[Goal]: Restate, exactly and only, the lines from the first through the line containing "goods('storage_box', lab, 'box', [((x, 39.4, .1".

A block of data
┄┄┄┄┄┄
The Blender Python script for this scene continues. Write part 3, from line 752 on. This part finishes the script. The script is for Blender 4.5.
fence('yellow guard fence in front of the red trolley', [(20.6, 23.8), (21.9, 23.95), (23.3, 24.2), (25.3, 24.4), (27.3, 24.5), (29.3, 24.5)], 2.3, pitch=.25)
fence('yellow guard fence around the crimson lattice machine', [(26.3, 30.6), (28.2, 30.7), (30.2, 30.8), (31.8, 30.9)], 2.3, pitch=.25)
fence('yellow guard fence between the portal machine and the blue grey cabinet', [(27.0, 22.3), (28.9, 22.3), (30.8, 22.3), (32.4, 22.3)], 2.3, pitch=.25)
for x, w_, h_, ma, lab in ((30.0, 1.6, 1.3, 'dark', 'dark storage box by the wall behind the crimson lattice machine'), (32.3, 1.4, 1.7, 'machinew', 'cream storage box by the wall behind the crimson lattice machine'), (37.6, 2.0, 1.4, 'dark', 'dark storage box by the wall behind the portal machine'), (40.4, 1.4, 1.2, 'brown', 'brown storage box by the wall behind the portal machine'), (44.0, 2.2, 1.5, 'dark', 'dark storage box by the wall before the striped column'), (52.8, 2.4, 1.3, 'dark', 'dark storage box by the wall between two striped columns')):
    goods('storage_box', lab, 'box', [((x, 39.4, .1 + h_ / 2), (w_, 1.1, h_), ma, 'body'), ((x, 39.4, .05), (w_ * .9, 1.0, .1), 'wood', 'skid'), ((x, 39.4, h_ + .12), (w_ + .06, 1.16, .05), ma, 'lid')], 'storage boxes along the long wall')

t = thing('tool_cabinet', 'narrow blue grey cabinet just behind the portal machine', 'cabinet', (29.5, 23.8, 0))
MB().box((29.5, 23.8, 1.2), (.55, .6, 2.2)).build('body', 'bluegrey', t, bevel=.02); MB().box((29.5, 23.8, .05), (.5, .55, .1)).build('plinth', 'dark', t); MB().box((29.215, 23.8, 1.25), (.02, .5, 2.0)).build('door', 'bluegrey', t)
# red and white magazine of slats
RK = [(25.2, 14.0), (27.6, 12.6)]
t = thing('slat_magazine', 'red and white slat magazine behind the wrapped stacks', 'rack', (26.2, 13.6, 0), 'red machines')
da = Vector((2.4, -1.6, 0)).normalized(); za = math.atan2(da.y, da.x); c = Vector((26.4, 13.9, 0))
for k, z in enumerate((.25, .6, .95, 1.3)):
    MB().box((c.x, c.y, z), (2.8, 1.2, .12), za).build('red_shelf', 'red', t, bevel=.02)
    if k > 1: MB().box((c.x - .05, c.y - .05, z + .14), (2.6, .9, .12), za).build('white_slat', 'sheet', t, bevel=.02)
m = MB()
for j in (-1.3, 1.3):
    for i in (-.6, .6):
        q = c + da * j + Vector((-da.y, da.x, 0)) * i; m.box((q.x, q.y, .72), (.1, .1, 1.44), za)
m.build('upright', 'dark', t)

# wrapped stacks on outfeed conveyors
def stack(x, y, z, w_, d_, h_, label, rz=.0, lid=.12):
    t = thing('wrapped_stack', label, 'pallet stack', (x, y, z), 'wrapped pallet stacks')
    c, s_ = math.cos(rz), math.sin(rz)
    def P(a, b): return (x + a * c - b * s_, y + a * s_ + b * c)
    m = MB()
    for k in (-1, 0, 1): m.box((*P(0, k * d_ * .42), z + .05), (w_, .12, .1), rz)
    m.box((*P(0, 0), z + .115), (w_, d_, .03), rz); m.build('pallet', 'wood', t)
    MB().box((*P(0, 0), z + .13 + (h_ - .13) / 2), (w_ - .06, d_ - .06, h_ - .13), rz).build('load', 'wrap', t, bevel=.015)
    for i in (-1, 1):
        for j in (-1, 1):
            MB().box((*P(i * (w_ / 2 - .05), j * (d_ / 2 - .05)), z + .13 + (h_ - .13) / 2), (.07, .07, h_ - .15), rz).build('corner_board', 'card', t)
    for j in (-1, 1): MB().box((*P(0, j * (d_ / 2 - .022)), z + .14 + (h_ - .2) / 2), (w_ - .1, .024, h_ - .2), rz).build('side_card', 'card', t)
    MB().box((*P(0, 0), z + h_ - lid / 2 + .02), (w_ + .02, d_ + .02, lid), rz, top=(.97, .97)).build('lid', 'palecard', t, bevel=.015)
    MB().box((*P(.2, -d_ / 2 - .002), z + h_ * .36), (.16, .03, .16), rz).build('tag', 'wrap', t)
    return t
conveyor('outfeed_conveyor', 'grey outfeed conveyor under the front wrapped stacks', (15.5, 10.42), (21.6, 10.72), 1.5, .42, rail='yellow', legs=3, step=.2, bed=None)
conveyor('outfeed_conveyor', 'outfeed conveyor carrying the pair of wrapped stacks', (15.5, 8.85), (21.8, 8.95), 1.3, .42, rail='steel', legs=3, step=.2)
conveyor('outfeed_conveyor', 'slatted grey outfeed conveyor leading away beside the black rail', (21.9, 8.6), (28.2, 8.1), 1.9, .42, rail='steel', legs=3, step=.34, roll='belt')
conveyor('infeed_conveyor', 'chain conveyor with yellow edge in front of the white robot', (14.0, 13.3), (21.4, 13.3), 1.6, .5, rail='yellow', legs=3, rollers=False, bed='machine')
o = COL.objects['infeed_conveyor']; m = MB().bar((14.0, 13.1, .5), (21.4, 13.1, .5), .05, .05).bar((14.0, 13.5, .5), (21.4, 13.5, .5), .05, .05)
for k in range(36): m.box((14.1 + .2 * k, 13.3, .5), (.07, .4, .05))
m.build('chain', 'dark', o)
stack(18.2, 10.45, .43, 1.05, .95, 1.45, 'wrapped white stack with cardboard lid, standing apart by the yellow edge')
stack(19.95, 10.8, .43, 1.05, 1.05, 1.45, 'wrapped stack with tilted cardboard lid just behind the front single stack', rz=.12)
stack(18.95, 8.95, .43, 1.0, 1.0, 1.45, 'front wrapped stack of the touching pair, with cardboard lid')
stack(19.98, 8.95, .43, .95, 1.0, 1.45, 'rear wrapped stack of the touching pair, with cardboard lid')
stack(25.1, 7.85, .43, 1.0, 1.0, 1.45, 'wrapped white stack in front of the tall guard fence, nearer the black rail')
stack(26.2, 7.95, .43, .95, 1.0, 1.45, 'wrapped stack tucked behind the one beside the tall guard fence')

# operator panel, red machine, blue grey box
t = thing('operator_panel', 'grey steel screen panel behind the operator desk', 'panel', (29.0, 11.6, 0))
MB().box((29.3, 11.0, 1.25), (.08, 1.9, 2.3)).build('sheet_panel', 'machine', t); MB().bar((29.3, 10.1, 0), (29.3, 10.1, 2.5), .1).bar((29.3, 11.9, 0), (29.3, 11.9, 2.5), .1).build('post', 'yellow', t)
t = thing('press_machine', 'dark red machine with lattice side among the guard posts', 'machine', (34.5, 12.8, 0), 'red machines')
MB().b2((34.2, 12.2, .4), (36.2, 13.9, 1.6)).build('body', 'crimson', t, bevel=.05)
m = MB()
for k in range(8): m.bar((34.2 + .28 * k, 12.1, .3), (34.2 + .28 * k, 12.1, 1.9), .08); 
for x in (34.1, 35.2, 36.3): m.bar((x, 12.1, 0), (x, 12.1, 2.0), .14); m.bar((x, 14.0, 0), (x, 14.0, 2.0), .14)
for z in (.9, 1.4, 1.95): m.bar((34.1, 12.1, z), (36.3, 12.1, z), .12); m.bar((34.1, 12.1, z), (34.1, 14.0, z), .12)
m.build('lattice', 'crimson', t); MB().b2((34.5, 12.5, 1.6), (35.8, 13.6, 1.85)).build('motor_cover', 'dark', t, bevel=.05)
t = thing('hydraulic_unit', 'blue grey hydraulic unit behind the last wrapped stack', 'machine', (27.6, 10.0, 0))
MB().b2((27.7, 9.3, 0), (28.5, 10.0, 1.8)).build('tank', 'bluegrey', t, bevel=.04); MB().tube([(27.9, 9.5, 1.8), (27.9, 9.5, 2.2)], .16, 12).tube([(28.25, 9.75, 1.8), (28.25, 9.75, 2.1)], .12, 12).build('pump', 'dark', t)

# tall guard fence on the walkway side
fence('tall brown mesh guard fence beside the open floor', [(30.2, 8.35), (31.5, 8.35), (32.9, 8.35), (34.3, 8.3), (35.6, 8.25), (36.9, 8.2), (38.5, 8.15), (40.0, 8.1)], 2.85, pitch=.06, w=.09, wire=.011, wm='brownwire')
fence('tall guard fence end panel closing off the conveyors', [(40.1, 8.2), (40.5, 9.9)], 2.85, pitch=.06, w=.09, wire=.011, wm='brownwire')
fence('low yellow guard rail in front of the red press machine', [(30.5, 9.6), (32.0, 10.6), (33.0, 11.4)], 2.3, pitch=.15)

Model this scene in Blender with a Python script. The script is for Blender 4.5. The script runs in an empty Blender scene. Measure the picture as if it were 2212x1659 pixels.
┄┄┄┄┄┄
[Output of the task]:
The Blender Python script for this scene continues. Write part 3, from line 752 on. This part finishes the script. The script is for Blender 4.5.
fence('yellow guard fence in front of the red trolley', [(20.6, 23.8), (21.9, 23.95), (23.3, 24.2), (25.3, 24.4), (27.3, 24.5), (29.3, 24.5)], 2.3, pitch=.25)
fence('yellow guard fence around the crimson lattice machine', [(26.3, 30.6), (28.2, 30.7), (30.2, 30.8), (31.8, 30.9)], 2.3, pitch=.25)
fence('yellow guard fence between the portal machine and the blue grey cabinet', [(27.0, 22.3), (28.9, 22.3), (30.8, 22.3), (32.4, 22.3)], 2.3, pitch=.25)
for x, w_, h_, ma, lab in ((30.0, 1.6, 1.3, 'dark', 'dark storage box by the wall behind the crimson lattice machine'), (32.3, 1.4, 1.7, 'machinew', 'cream storage box by the wall behind the crimson lattice machine'), (37.6, 2.0, 1.4, 'dark', 'dark storage box by the wall behind the portal machine'), (40.4, 1.4, 1.2, 'brown', 'brown storage box by the wall behind the portal machine'), (44.0, 2.2, 1.5, 'dark', 'dark storage box by the wall before the striped column'), (52.8, 2.4, 1.3, 'dark', 'dark storage box by the wall between two striped columns')):
    goods('storage_box', lab, 'box', [((x, 39.4, .1 + h_ / 2), (w_, 1.1, h_), ma, 'body'), ((x, 39.4, .05), (w_ * .9, 1.0, .1), 'wood', 'skid'), ((x, 39.4, h_ + .12), (w_ + .06, 1.16, .05), ma, 'lid')], 'storage boxes along the long wall')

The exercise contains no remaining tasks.